Data:
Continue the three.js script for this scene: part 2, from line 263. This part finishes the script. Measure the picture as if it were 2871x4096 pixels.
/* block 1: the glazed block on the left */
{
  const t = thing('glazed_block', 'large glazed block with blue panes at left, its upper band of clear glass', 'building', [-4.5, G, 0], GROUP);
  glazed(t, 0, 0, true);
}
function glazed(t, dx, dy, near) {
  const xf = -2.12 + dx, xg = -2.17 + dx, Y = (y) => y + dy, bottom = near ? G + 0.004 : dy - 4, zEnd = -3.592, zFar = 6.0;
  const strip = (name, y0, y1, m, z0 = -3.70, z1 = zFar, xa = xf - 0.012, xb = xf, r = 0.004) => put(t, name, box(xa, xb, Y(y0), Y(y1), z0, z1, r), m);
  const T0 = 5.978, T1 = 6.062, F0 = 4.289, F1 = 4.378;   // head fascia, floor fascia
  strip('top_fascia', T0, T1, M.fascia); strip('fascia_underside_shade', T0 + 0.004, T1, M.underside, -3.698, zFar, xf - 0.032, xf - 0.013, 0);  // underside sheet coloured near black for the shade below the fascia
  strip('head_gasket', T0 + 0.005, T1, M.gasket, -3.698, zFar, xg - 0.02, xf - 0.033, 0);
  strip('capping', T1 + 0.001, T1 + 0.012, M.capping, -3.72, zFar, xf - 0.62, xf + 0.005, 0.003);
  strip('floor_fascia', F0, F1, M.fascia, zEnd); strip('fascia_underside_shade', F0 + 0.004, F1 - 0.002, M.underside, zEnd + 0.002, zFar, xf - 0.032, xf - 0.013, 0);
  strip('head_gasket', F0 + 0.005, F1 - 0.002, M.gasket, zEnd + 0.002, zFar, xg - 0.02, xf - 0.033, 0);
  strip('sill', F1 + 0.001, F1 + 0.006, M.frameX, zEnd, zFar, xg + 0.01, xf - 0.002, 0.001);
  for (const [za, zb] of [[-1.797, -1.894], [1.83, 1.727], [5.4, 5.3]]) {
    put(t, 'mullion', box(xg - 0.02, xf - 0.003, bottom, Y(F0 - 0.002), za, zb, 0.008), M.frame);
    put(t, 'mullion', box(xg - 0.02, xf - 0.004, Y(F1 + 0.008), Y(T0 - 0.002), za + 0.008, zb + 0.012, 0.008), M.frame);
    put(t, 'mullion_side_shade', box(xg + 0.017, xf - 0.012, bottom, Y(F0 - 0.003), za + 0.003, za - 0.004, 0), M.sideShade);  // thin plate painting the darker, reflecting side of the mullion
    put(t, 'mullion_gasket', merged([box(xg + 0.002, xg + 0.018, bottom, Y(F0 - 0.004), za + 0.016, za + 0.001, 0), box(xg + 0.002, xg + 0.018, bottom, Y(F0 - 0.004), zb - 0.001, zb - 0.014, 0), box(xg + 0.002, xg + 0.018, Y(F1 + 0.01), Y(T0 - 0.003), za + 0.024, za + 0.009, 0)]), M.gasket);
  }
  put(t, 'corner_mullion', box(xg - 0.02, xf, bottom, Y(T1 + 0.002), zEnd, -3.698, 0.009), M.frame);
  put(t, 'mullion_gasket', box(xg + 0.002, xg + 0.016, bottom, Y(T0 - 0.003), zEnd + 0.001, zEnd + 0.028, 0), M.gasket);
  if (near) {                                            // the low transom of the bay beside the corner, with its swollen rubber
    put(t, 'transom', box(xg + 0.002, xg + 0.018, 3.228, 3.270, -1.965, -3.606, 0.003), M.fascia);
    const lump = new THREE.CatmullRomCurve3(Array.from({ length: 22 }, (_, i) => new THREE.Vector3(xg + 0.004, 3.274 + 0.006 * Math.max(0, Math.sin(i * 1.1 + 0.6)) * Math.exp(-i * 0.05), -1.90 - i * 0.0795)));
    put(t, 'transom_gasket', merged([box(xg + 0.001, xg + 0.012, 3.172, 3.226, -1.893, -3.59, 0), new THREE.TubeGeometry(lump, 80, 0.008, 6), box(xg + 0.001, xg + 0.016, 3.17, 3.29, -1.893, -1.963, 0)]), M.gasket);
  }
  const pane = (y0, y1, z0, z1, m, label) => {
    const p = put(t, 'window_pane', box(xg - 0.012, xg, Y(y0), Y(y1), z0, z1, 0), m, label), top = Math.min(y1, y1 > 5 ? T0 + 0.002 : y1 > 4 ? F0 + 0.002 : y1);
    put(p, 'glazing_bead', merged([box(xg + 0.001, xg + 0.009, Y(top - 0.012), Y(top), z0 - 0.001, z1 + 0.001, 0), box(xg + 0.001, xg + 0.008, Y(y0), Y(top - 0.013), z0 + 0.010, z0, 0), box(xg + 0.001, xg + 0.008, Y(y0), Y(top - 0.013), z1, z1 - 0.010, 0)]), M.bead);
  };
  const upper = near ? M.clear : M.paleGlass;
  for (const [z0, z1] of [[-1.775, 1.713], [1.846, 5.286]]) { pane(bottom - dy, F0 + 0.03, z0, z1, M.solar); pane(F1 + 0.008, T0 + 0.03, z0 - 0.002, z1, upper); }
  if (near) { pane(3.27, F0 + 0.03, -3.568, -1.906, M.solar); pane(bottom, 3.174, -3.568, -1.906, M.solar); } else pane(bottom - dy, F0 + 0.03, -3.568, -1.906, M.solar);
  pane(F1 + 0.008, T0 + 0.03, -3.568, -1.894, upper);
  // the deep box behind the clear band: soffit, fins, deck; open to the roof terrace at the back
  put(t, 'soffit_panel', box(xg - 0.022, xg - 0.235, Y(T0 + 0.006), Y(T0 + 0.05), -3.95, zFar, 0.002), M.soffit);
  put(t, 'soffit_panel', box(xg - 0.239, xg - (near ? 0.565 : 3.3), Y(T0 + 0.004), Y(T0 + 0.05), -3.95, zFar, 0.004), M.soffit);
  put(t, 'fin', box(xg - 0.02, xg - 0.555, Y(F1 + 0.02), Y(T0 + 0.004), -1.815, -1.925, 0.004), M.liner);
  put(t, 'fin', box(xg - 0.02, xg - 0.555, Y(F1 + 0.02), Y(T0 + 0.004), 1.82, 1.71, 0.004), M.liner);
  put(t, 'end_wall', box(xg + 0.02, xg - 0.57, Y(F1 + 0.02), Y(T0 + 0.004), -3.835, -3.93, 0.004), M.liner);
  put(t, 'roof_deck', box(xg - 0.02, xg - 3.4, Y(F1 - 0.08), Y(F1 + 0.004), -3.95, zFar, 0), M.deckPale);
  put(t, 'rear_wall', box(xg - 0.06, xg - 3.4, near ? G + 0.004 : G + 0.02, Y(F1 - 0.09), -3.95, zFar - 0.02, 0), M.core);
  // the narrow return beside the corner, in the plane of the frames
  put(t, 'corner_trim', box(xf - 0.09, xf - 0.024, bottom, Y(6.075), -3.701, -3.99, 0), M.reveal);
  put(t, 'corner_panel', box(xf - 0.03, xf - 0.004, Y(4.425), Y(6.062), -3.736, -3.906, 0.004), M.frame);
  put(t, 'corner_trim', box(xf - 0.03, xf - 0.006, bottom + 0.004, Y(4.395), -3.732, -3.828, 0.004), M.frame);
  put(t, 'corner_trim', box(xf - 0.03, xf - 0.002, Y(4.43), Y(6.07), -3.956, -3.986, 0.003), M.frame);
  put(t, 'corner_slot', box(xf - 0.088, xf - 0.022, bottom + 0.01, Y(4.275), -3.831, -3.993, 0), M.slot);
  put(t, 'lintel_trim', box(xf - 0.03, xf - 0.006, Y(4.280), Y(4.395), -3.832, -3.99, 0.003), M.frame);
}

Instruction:
Give the material above again, word for word.

Response to this exercise:
Continue the three.js script for this scene: part 2, from line 263. This part finishes the script. Measure the picture as if it were 2871x4096 pixels.
/* block 1: the glazed block on the left */
{
  const t = thing('glazed_block', 'large glazed block with blue panes at left, its upper band of clear glass', 'building', [-4.5, G, 0], GROUP);
  glazed(t, 0, 0, true);
}
function glazed(t, dx, dy, near) {
  const xf = -2.12 + dx, xg = -2.17 + dx, Y = (y) => y + dy, bottom = near ? G + 0.004 : dy - 4, zEnd = -3.592, zFar = 6.0;
  const strip = (name, y0, y1, m, z0 = -3.70, z1 = zFar, xa = xf - 0.012, xb = xf, r = 0.004) => put(t, name, box(xa, xb, Y(y0), Y(y1), z0, z1, r), m);
  const T0 = 5.978, T1 = 6.062, F0 = 4.289, F1 = 4.378;   // head fascia, floor fascia
  strip('top_fascia', T0, T1, M.fascia); strip('fascia_underside_shade', T0 + 0.004, T1, M.underside, -3.698, zFar, xf - 0.032, xf - 0.013, 0);  // underside sheet coloured near black for the shade below the fascia
  strip('head_gasket', T0 + 0.005, T1, M.gasket, -3.698, zFar, xg - 0.02, xf - 0.033, 0);
  strip('capping', T1 + 0.001, T1 + 0.012, M.capping, -3.72, zFar, xf - 0.62, xf + 0.005, 0.003);
  strip('floor_fascia', F0, F1, M.fascia, zEnd); strip('fascia_underside_shade', F0 + 0.004, F1 - 0.002, M.underside, zEnd + 0.002, zFar, xf - 0.032, xf - 0.013, 0);
  strip('head_gasket', F0 + 0.005, F1 - 0.002, M.gasket, zEnd + 0.002, zFar, xg - 0.02, xf - 0.033, 0);
  strip('sill', F1 + 0.001, F1 + 0.006, M.frameX, zEnd, zFar, xg + 0.01, xf - 0.002, 0.001);
  for (const [za, zb] of [[-1.797, -1.894], [1.83, 1.727], [5.4, 5.3]]) {
    put(t, 'mullion', box(xg - 0.02, xf - 0.003, bottom, Y(F0 - 0.002), za, zb, 0.008), M.frame);
    put(t, 'mullion', box(xg - 0.02, xf - 0.004, Y(F1 + 0.008), Y(T0 - 0.002), za + 0.008, zb + 0.012, 0.008), M.frame);
    put(t, 'mullion_side_shade', box(xg + 0.017, xf - 0.012, bottom, Y(F0 - 0.003), za + 0.003, za - 0.004, 0), M.sideShade);  // thin plate painting the darker, reflecting side of the mullion
    put(t, 'mullion_gasket', merged([box(xg + 0.002, xg + 0.018, bottom, Y(F0 - 0.004), za + 0.016, za + 0.001, 0), box(xg + 0.002, xg + 0.018, bottom, Y(F0 - 0.004), zb - 0.001, zb - 0.014, 0), box(xg + 0.002, xg + 0.018, Y(F1 + 0.01), Y(T0 - 0.003), za + 0.024, za + 0.009, 0)]), M.gasket);
  }
  put(t, 'corner_mullion', box(xg - 0.02, xf, bottom, Y(T1 + 0.002), zEnd, -3.698, 0.009), M.frame);
  put(t, 'mullion_gasket', box(xg + 0.002, xg + 0.016, bottom, Y(T0 - 0.003), zEnd + 0.001, zEnd + 0.028, 0), M.gasket);
  if (near) {                                            // the low transom of the bay beside the corner, with its swollen rubber
    put(t, 'transom', box(xg + 0.002, xg + 0.018, 3.228, 3.270, -1.965, -3.606, 0.003), M.fascia);
    const lump = new THREE.CatmullRomCurve3(Array.from({ length: 22 }, (_, i) => new THREE.Vector3(xg + 0.004, 3.274 + 0.006 * Math.max(0, Math.sin(i * 1.1 + 0.6)) * Math.exp(-i * 0.05), -1.90 - i * 0.0795)));
    put(t, 'transom_gasket', merged([box(xg + 0.001, xg + 0.012, 3.172, 3.226, -1.893, -3.59, 0), new THREE.TubeGeometry(lump, 80, 0.008, 6), box(xg + 0.001, xg + 0.016, 3.17, 3.29, -1.893, -1.963, 0)]), M.gasket);
  }
  const pane = (y0, y1, z0, z1, m, label) => {
    const p = put(t, 'window_pane', box(xg - 0.012, xg, Y(y0), Y(y1), z0, z1, 0), m, label), top = Math.min(y1, y1 > 5 ? T0 + 0.002 : y1 > 4 ? F0 + 0.002 : y1);
    put(p, 'glazing_bead', merged([box(xg + 0.001, xg + 0.009, Y(top - 0.012), Y(top), z0 - 0.001, z1 + 0.001, 0), box(xg + 0.001, xg + 0.008, Y(y0), Y(top - 0.013), z0 + 0.010, z0, 0), box(xg + 0.001, xg + 0.008, Y(y0), Y(top - 0.013), z1, z1 - 0.010, 0)]), M.bead);
  };
  const upper = near ? M.clear : M.paleGlass;
  for (const [z0, z1] of [[-1.775, 1.713], [1.846, 5.286]]) { pane(bottom - dy, F0 + 0.03, z0, z1, M.solar); pane(F1 + 0.008, T0 + 0.03, z0 - 0.002, z1, upper); }
  if (near) { pane(3.27, F0 + 0.03, -3.568, -1.906, M.solar); pane(bottom, 3.174, -3.568, -1.906, M.solar); } else pane(bottom - dy, F0 + 0.03, -3.568, -1.906, M.solar);
  pane(F1 + 0.008, T0 + 0.03, -3.568, -1.894, upper);
  // the deep box behind the clear band: soffit, fins, deck; open to the roof terrace at the back
  put(t, 'soffit_panel', box(xg - 0.022, xg - 0.235, Y(T0 + 0.006), Y(T0 + 0.05), -3.95, zFar, 0.002), M.soffit);
  put(t, 'soffit_panel', box(xg - 0.239, xg - (near ? 0.565 : 3.3), Y(T0 + 0.004), Y(T0 + 0.05), -3.95, zFar, 0.004), M.soffit);
  put(t, 'fin', box(xg - 0.02, xg - 0.555, Y(F1 + 0.02), Y(T0 + 0.004), -1.815, -1.925, 0.004), M.liner);
  put(t, 'fin', box(xg - 0.02, xg - 0.555, Y(F1 + 0.02), Y(T0 + 0.004), 1.82, 1.71, 0.004), M.liner);
  put(t, 'end_wall', box(xg + 0.02, xg - 0.57, Y(F1 + 0.02), Y(T0 + 0.004), -3.835, -3.93, 0.004), M.liner);
  put(t, 'roof_deck', box(xg - 0.02, xg - 3.4, Y(F1 - 0.08), Y(F1 + 0.004), -3.95, zFar, 0), M.deckPale);
  put(t, 'rear_wall', box(xg - 0.06, xg - 3.4, near ? G + 0.004 : G + 0.02, Y(F1 - 0.09), -3.95, zFar - 0.02, 0), M.core);
  // the narrow return beside the corner, in the plane of the frames
  put(t, 'corner_trim', box(xf - 0.09, xf - 0.024, bottom, Y(6.075), -3.701, -3.99, 0), M.reveal);
  put(t, 'corner_panel', box(xf - 0.03, xf - 0.004, Y(4.425), Y(6.062), -3.736, -3.906, 0.004), M.frame);
  put(t, 'corner_trim', box(xf - 0.03, xf - 0.006, bottom + 0.004, Y(4.395), -3.732, -3.828, 0.004), M.frame);
  put(t, 'corner_trim', box(xf - 0.03, xf - 0.002, Y(4.43), Y(6.07), -3.956, -3.986, 0.003), M.frame);
  put(t, 'corner_slot', box(xf - 0.088, xf - 0.022, bottom + 0.01, Y(4.275), -3.831, -3.993, 0), M.slot);
  put(t, 'lintel_trim', box(xf - 0.03, xf - 0.006, Y(4.280), Y(4.395), -3.832, -3.99, 0.003), M.frame);
}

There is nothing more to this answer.